:: Given data ::

================

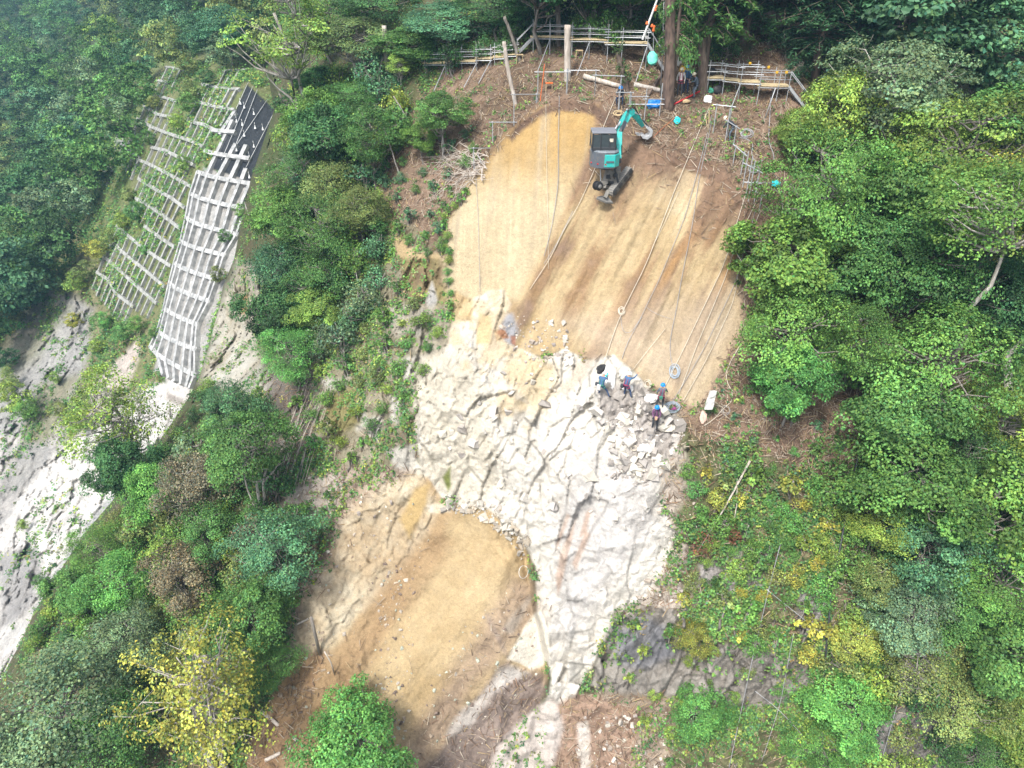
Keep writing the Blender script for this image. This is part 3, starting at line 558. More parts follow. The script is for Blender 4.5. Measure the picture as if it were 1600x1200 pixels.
# ------------------------------------------------------------------ broadleaf trees of the right-hand wood: (kind, x, y, radius px, colour, label)
RW = [
 ('bigleaf',1420,25,105,'blue','large tree with big bluish green leaves filling the upper right corner'),
 ('bigleaf',1560,70,80,'blue','big leaved bluish green tree at the far upper right edge'),
 ('sparse1',1400,135,95,'grey','pale grey green flat-topped tree with bare forked branches showing'),
 ('fine0',1320,180,75,'lime','lime green tree left of the flat-topped tree, over the right scaffold end'),
 ('maple0',1255,205,38,'lime','small bright tree poking out above the fallen pole, right of the brown slope'),
 ('maple1',1285,300,88,'green','leafy green maple overhanging the pipe rails on the right'),
 ('maple2',1235,410,82,'green','green maple whose crown bulges over the right edge of the tan scar'),
 ('maple0',1330,400,80,'mid','mid green tree directly behind the maple bulging over the scar'),
 ('maple3',1240,520,78,'green','green maple beside the lower right edge of the tan scar'),
 ('maple1',1330,530,62,'mid','small green tree above the shaded gap with twigs in the right wood'),
 ('maple0',1235,590,60,'vivid','lowest green maple over the brown bank right of the workers'),
 ('maple1',1500,255,118,'lime','broad yellow green tree with yellowing leaves in the right wood'),
 ('sparse0',1560,330,85,'yellow','yellowing tree at the right edge above the tall pale trunk'),
 ('maple2',1400,290,75,'mid','dark green tree between the maple and the yellow green tree'),
 ('bigleaf',1590,180,60,'mid','dark leafy tree at the right edge under the big leaved tree'),
 ('maple3',1420,420,80,'mid','layered green tree left of the tall pale trunk'),
 ('maple1',1520,440,85,'dark','shaded green tree behind the tall pale trunk'),
 ('maple0',1590,480,70,'deep','very dark tree at the right edge halfway down'),
 ('maple3',1475,570,95,'green','broad layered green crown below the tall pale trunk'),
 ('maple2',1400,640,75,'mid','green tree under the broad layered crown, over the shaded gully'),
 ('sparse1',1575,660,72,'lime','pale yellow green tree with white twigs at the right edge'),
 ('maple1',1500,720,80,'dark','dark tree between the pale twiggy tree and the gully'),
 ('maple0',1410,745,95,'green','wide fresh green tree growing from the gully edge'),
 ('maple2',1540,790,85,'green','green tree at the right edge below the pale twiggy tree'),
 ('fine0',1450,850,80,'blue','bluish green small-leaved tree below the wide fresh green tree'),
 ('maple3',1375,815,48,'lime','yellow green spray tree over the dark gully pipe'),
 ('fine0',1365,905,42,'olive','rounded olive bush hanging over the gully pipe'),
 ('maple1',1560,900,80,'green','bright green layered tree at the right edge, two thirds down'),
 ('maple0',1480,950,55,'mid','green tree left of the bright layered tree low on the right'),
 ('sparse1',1420,960,60,'grey','thin grey green tree with bare twigs low on the right'),
 ('maple2',1570,1010,70,'mid','leafy tree at the right edge near the lower rock face'),
 ('sparse0',1430,1030,62,'olive','olive brown tree with silvery dead branches low on the right'),
 ('maple3',1500,1090,60,'olive','olive tree with orange tips above the lower right rock face'),
 ('maple0',1320,1100,62,'vivid','dense bright green tree at the bottom, left of the lower right rock'),
 ('maple1',1285,1160,50,'vivid','dense green tree cut off by the bottom edge right of centre'),
 ('fine0',1340,1000,42,'yellow','yellow orange bush at the foot of the gully pipe'),
 ('maple2',1580,1130,55,'lime','lime green tree in the lower right corner'),
 ('maple1',1530,1180,50,'mid','green tree on the bottom edge near the right corner'),
 ('maple0',1095,1110,45,'vivid','bright green rounded bush under the grey cliff at the bottom'),
 ('fine0',1080,995,32,'yellow','yellow green bush on the grey cliff ledge'),
]
for k, x, y, r_, c, lb in RW: tree_at(k, x, y, r_, c, lb, group='trees of the right-hand wood', name='conifer_tree' if k == 'conifer' else 'broadleaf_tree', cat='tree')
plant('tallbirch', near(1532, 690), .95, .98, 'lime', 'tall pale trunked birch with a small yellow green crown at the right side', cat='tree', group='trees of the right-hand wood', name='broadleaf_tree', rot=2.0)
plant('tallbirch', near(1441, 640), .9, .85, 'green', 'slim grey trunked tree standing left of the tall pale birch', cat='tree', group='trees of the right-hand wood', name='broadleaf_tree', rot=.5)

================

:: What the task asks ::
Transcribe the full listing character for character. Pictures are excluded.

:: Exercise output ::
Keep writing the Blender script for this image. This is part 3, starting at line 558. More parts follow. The script is for Blender 4.5. Measure the picture as if it were 1600x1200 pixels.
# ------------------------------------------------------------------ broadleaf trees of the right-hand wood: (kind, x, y, radius px, colour, label)
RW = [
 ('bigleaf',1420,25,105,'blue','large tree with big bluish green leaves filling the upper right corner'),
 ('bigleaf',1560,70,80,'blue','big leaved bluish green tree at the far upper right edge'),
 ('sparse1',1400,135,95,'grey','pale grey green flat-topped tree with bare forked branches showing'),
 ('fine0',1320,180,75,'lime','lime green tree left of the flat-topped tree, over the right scaffold end'),
 ('maple0',1255,205,38,'lime','small bright tree poking out above the fallen pole, right of the brown slope'),
 ('maple1',1285,300,88,'green','leafy green maple overhanging the pipe rails on the right'),
 ('maple2',1235,410,82,'green','green maple whose crown bulges over the right edge of the tan scar'),
 ('maple0',1330,400,80,'mid','mid green tree directly behind the maple bulging over the scar'),
 ('maple3',1240,520,78,'green','green maple beside the lower right edge of the tan scar'),
 ('maple1',1330,530,62,'mid','small green tree above the shaded gap with twigs in the right wood'),
 ('maple0',1235,590,60,'vivid','lowest green maple over the brown bank right of the workers'),
 ('maple1',1500,255,118,'lime','broad yellow green tree with yellowing leaves in the right wood'),
 ('sparse0',1560,330,85,'yellow','yellowing tree at the right edge above the tall pale trunk'),
 ('maple2',1400,290,75,'mid','dark green tree between the maple and the yellow green tree'),
 ('bigleaf',1590,180,60,'mid','dark leafy tree at the right edge under the big leaved tree'),
 ('maple3',1420,420,80,'mid','layered green tree left of the tall pale trunk'),
 ('maple1',1520,440,85,'dark','shaded green tree behind the tall pale trunk'),
 ('maple0',1590,480,70,'deep','very dark tree at the right edge halfway down'),
 ('maple3',1475,570,95,'green','broad layered green crown below the tall pale trunk'),
 ('maple2',1400,640,75,'mid','green tree under the broad layered crown, over the shaded gully'),
 ('sparse1',1575,660,72,'lime','pale yellow green tree with white twigs at the right edge'),
 ('maple1',1500,720,80,'dark','dark tree between the pale twiggy tree and the gully'),
 ('maple0',1410,745,95,'green','wide fresh green tree growing from the gully edge'),
 ('maple2',1540,790,85,'green','green tree at the right edge below the pale twiggy tree'),
 ('fine0',1450,850,80,'blue','bluish green small-leaved tree below the wide fresh green tree'),
 ('maple3',1375,815,48,'lime','yellow green spray tree over the dark gully pipe'),
 ('fine0',1365,905,42,'olive','rounded olive bush hanging over the gully pipe'),
 ('maple1',1560,900,80,'green','bright green layered tree at the right edge, two thirds down'),
 ('maple0',1480,950,55,'mid','green tree left of the bright layered tree low on the right'),
 ('sparse1',1420,960,60,'grey','thin grey green tree with bare twigs low on the right'),
 ('maple2',1570,1010,70,'mid','leafy tree at the right edge near the lower rock face'),
 ('sparse0',1430,1030,62,'olive','olive brown tree with silvery dead branches low on the right'),
 ('maple3',1500,1090,60,'olive','olive tree with orange tips above the lower right rock face'),
 ('maple0',1320,1100,62,'vivid','dense bright green tree at the bottom, left of the lower right rock'),
 ('maple1',1285,1160,50,'vivid','dense green tree cut off by the bottom edge right of centre'),
 ('fine0',1340,1000,42,'yellow','yellow orange bush at the foot of the gully pipe'),
 ('maple2',1580,1130,55,'lime','lime green tree in the lower right corner'),
 ('maple1',1530,1180,50,'mid','green tree on the bottom edge near the right corner'),
 ('maple0',1095,1110,45,'vivid','bright green rounded bush under the grey cliff at the bottom'),
 ('fine0',1080,995,32,'yellow','yellow green bush on the grey cliff ledge'),
]
for k, x, y, r_, c, lb in RW: tree_at(k, x, y, r_, c, lb, group='trees of the right-hand wood', name='conifer_tree' if k == 'conifer' else 'broadleaf_tree', cat='tree')
plant('tallbirch', near(1532, 690), .95, .98, 'lime', 'tall pale trunked birch with a small yellow green crown at the right side', cat='tree', group='trees of the right-hand wood', name='broadleaf_tree', rot=2.0)
plant('tallbirch', near(1441, 640), .9, .85, 'green', 'slim grey trunked tree standing left of the tall pale birch', cat='tree', group='trees of the right-hand wood', name='broadleaf_tree', rot=.5)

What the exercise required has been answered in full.